### Exercise
Write out every line of the material exactly as it appears.
•••
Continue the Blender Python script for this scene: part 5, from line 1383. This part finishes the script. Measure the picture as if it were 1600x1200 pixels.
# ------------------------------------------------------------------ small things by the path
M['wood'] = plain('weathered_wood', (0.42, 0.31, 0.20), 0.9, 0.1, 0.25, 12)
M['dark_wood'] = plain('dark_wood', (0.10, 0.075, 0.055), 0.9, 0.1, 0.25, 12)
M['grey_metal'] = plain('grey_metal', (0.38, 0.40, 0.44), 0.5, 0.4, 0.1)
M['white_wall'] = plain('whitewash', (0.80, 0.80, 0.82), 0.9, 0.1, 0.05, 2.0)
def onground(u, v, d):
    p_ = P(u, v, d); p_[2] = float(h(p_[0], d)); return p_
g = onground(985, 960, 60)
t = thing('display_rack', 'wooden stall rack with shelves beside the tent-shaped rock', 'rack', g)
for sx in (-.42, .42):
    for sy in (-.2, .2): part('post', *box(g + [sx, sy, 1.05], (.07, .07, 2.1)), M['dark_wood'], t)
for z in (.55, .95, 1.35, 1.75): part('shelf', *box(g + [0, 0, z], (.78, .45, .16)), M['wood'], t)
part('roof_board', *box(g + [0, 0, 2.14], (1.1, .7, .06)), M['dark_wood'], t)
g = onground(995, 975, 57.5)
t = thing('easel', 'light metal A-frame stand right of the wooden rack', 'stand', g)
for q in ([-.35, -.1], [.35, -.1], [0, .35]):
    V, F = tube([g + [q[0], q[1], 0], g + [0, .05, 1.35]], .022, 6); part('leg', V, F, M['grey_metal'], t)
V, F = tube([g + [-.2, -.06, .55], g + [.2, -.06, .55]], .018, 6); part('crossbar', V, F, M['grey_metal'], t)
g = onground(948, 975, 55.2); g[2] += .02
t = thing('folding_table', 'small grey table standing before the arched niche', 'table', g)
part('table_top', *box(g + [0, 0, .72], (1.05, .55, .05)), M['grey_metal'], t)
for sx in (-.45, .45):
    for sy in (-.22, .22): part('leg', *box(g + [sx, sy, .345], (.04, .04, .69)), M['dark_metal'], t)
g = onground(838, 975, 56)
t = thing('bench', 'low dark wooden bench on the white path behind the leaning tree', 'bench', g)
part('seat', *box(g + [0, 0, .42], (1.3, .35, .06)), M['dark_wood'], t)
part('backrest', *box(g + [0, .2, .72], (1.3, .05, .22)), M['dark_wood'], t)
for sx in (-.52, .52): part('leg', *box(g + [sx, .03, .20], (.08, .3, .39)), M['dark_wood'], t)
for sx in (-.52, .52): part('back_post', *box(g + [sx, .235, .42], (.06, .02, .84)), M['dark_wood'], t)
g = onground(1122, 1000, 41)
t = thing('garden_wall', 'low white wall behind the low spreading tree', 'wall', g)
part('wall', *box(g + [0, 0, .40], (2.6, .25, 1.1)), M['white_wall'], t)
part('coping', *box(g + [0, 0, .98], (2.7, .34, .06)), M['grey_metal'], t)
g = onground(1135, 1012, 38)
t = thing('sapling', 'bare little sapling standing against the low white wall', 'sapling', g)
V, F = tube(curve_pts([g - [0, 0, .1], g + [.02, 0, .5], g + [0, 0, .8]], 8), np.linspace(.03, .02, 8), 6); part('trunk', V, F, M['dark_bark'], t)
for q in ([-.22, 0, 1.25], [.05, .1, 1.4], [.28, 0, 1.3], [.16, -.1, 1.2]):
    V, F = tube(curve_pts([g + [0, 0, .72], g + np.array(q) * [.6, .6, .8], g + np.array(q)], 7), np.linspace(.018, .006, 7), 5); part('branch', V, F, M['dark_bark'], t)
•••
### Answer for the task
Continue the Blender Python script for this scene: part 5, from line 1383. This part finishes the script. Measure the picture as if it were 1600x1200 pixels.
# ------------------------------------------------------------------ small things by the path
M['wood'] = plain('weathered_wood', (0.42, 0.31, 0.20), 0.9, 0.1, 0.25, 12)
M['dark_wood'] = plain('dark_wood', (0.10, 0.075, 0.055), 0.9, 0.1, 0.25, 12)
M['grey_metal'] = plain('grey_metal', (0.38, 0.40, 0.44), 0.5, 0.4, 0.1)
M['white_wall'] = plain('whitewash', (0.80, 0.80, 0.82), 0.9, 0.1, 0.05, 2.0)
def onground(u, v, d):
    p_ = P(u, v, d); p_[2] = float(h(p_[0], d)); return p_
g = onground(985, 960, 60)
t = thing('display_rack', 'wooden stall rack with shelves beside the tent-shaped rock', 'rack', g)
for sx in (-.42, .42):
    for sy in (-.2, .2): part('post', *box(g + [sx, sy, 1.05], (.07, .07, 2.1)), M['dark_wood'], t)
for z in (.55, .95, 1.35, 1.75): part('shelf', *box(g + [0, 0, z], (.78, .45, .16)), M['wood'], t)
part('roof_board', *box(g + [0, 0, 2.14], (1.1, .7, .06)), M['dark_wood'], t)
g = onground(995, 975, 57.5)
t = thing('easel', 'light metal A-frame stand right of the wooden rack', 'stand', g)
for q in ([-.35, -.1], [.35, -.1], [0, .35]):
    V, F = tube([g + [q[0], q[1], 0], g + [0, .05, 1.35]], .022, 6); part('leg', V, F, M['grey_metal'], t)
V, F = tube([g + [-.2, -.06, .55], g + [.2, -.06, .55]], .018, 6); part('crossbar', V, F, M['grey_metal'], t)
g = onground(948, 975, 55.2); g[2] += .02
t = thing('folding_table', 'small grey table standing before the arched niche', 'table', g)
part('table_top', *box(g + [0, 0, .72], (1.05, .55, .05)), M['grey_metal'], t)
for sx in (-.45, .45):
    for sy in (-.22, .22): part('leg', *box(g + [sx, sy, .345], (.04, .04, .69)), M['dark_metal'], t)
g = onground(838, 975, 56)
t = thing('bench', 'low dark wooden bench on the white path behind the leaning tree', 'bench', g)
part('seat', *box(g + [0, 0, .42], (1.3, .35, .06)), M['dark_wood'], t)
part('backrest', *box(g + [0, .2, .72], (1.3, .05, .22)), M['dark_wood'], t)
for sx in (-.52, .52): part('leg', *box(g + [sx, .03, .20], (.08, .3, .39)), M['dark_wood'], t)
for sx in (-.52, .52): part('back_post', *box(g + [sx, .235, .42], (.06, .02, .84)), M['dark_wood'], t)
g = onground(1122, 1000, 41)
t = thing('garden_wall', 'low white wall behind the low spreading tree', 'wall', g)
part('wall', *box(g + [0, 0, .40], (2.6, .25, 1.1)), M['white_wall'], t)
part('coping', *box(g + [0, 0, .98], (2.7, .34, .06)), M['grey_metal'], t)
g = onground(1135, 1012, 38)
t = thing('sapling', 'bare little sapling standing against the low white wall', 'sapling', g)
V, F = tube(curve_pts([g - [0, 0, .1], g + [.02, 0, .5], g + [0, 0, .8]], 8), np.linspace(.03, .02, 8), 6); part('trunk', V, F, M['dark_bark'], t)
for q in ([-.22, 0, 1.25], [.05, .1, 1.4], [.28, 0, 1.3], [.16, -.1, 1.2]):
    V, F = tube(curve_pts([g + [0, 0, .72], g + np.array(q) * [.6, .6, .8], g + np.array(q)], 7), np.linspace(.018, .006, 7), 5); part('branch', V, F, M['dark_bark'], t)